NOT: Baharat Yolu; 1869’da Osmanlı - Fransız
işbirliği sonucunda açılan Süveyş Kanalı ile eski önemine
kavuşacak; Akdeniz ticareti tekrar canlanacaktır.
NOT: İpek Yolu; 1952’de Don-Volga
Kanalı’nın açılmasıyla tekrar önem kazanmıştır. Rönesans’ın
Osmanlı Devleti Üzerindeki Etkileri
Rönesans’la birlikte Avrupa’da bilim alanında deney ve gözleme dayalı pozitif
düşünce yayılmıştır. Bunun sonucunda da skolâstik düşünce zayıflamıştır.
Osmanlı Devleti Avrupa’daki
yeni gelişmeleri takip edemediği için bilimsel, teknik ve ekonomik alanlarda
Avrupa’nın gerisinde kalmıştır.
Reform’un Osmanlı Devleti
Üzerindeki Etkileri
XVI. yüzyılda Katolik mezhebindeki bozulmalar karşısında ilk olarak Almanya’da
başlayan dinde yenilik çalışmalarına Reform denir.
Osmanlı Devleti Reform
hareketlerinden etkilenmemiştir. Avrupa’da ise mezhep birliği bozulmuş; Katolik
ve Ortodoks mezhepleri
dışında
Protestan, Kalvenizm, Anglikanizm ve Presbiteryenlik mezhepleri ortaya
çıkmıştır.
Kanuni Sultan Süleyman;
Almanya’da bir ilahiyat profesörü olan Martin Luther’in Endüljans’a karşı
çıkması (protesto etmesi) ile başlayan Reform hareketlerine mali yardımda
bulunmuş; Reform hareketlerini ve mezhep ayrılıklarını desteklemiştir.

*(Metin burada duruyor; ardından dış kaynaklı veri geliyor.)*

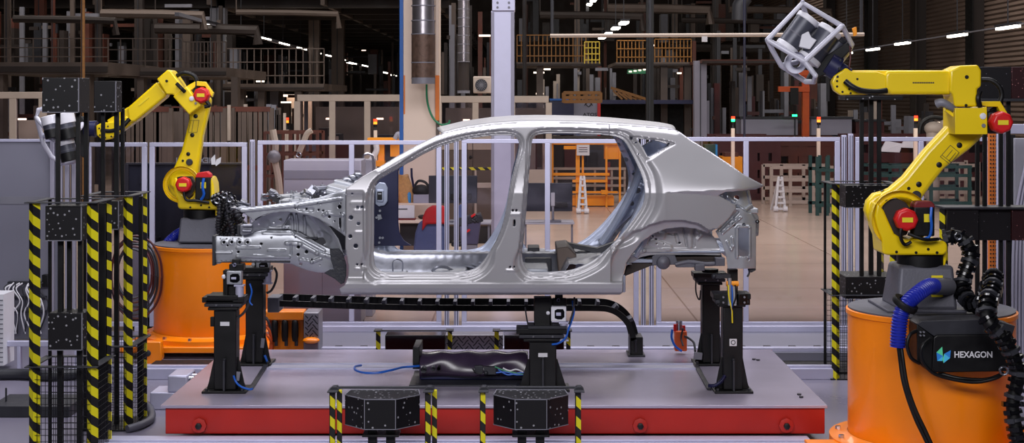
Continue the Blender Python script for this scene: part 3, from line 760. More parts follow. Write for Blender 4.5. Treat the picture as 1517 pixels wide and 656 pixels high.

NOT: Reform ile gelen bölünme Şarlken’in Avrupa
devletlerini Osmanlı’ya karşı birleştirme ümidini söndürdü. Bu durum; Osmanlı’nın
Avrupa içlerine yürüyüşünü kolaylaştırdı.
Avrupa Hıristiyan toplumu
mezhep savaşları yaşarken Osmanlı Hıristiyanları barış ve huzur içinde
yaşamışlardır. Çünkü Osmanlı Devleti, Hıristiyan halkı kilisenin suiistimallerine
karşı koruyordu. Bu yüzden; Osmanlı Hıristiyanları Reform’dan
etkilenmemişlerdir.
Fransız İhtilali’nin
Osmanlı Devleti Üzerindeki Etkileri
Fransız İhtilali, ekonomik, siyasal ve toplumsal yönden dünyayı derinden
etkileyen, sonuçları bakımından da çağdaş devlet ve toplumların oluşumunu
sağlayan evrensel bir olaydır.
Çok uslu bir yapıya sahip olan Osmanlı, zamanla 1789 Fransız İhtilali’nin
yaydığı “milliyetçilik” akımından zarar görmeye
başlamıştır.
Milliyetçilik akımıyla
azınlık isyanları ortaya çıkmış; Osmanlı parçalanmaya başlamıştır.
NOT: Milliyetçilik akımı etkisiyle Osmanlı’ya karşı ilk
ayaklanan millet Sırplar olmuştur.
Milliyetçilik akımı ve
azınlık isyanları; 1839 Tanzimat Fermanı, 1856 Islahat Fermanı ve 1876 I.
Meşrutiyet’in ilan edilmesinde etkili olmuştur.
NOT: Osmanlı Devleti; başlangıçta Fransız İhtilali’ni
Fransa’nın bir iç sorunu olarak görmüş ve fazla önem vermemiştir.
Sanayi İnkılâbı’nın
Osmanlı Devleti Üzerindeki Etkileri
Sanayi İnkılâbı, Avrupa’da el emeğinden fabrikasyon (makine) sistemine
geçilmesine verilen isimdir ve önce İngiltere’de başlamıştır.
Avrupa’dan gelen ucuz ve
kaliteli fabrika mallarıyla baş edemeyen Osmanlı Devleti’nde küçük atölyeler ve
el tezgâhları kapanmıştır.
Þ Ekonomik alanda Avrupa’ya
bağlılık artmıştır. Avrupa’nın açık pazarı haline gelmiştir.
Hammadde ve Pazar ihtiyacı nedeniyle Osmanlı toprakları
Avrupalılarca işgal edilmeye başlanmıştır.
Ekonomide başlayan
gerileme siyasi çöküşü hızlandırmıştır.